What should we look for in a third-party researcher? Experience. You need an interview team consisting of senior researchers who understand the asset management business. Remember, too, even if only for an hour, these people are representing your company.
How do asset managers leverage their market research to gain strategic value?By acting on the findings. By escaping from the land of anecdote and going bravely forth into the real world. By making decisions based on objective knowledge about why your firm is or is not hired, why your clients are or are not happy, what perceptions and misperceptions characterize the market’s view of your organization and how you can improve all aspects of your business.
I still don’t really know why that portfolio manager got so mad at me (maybe he was simply having personal issues that day).
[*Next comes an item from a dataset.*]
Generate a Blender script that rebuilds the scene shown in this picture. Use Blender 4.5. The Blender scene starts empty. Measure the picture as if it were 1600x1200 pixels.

But I do know that market research generates strong emotions, either because it can be so powerful or because, in the wrong hands, it is not powerful enough.
Have you ever noticed that the best restaurants and hotels usually provide a customer survey to determine how they can improve your experience — and the worst, well, don’t? Our clients sometimes ask us how market research creates value. In addition to capturing candid insights from influential market participants, a well-managed, thoughtful research initiative always creates value by sending this vital message: "Your business is important to us, and we want to learn how we can serve you better."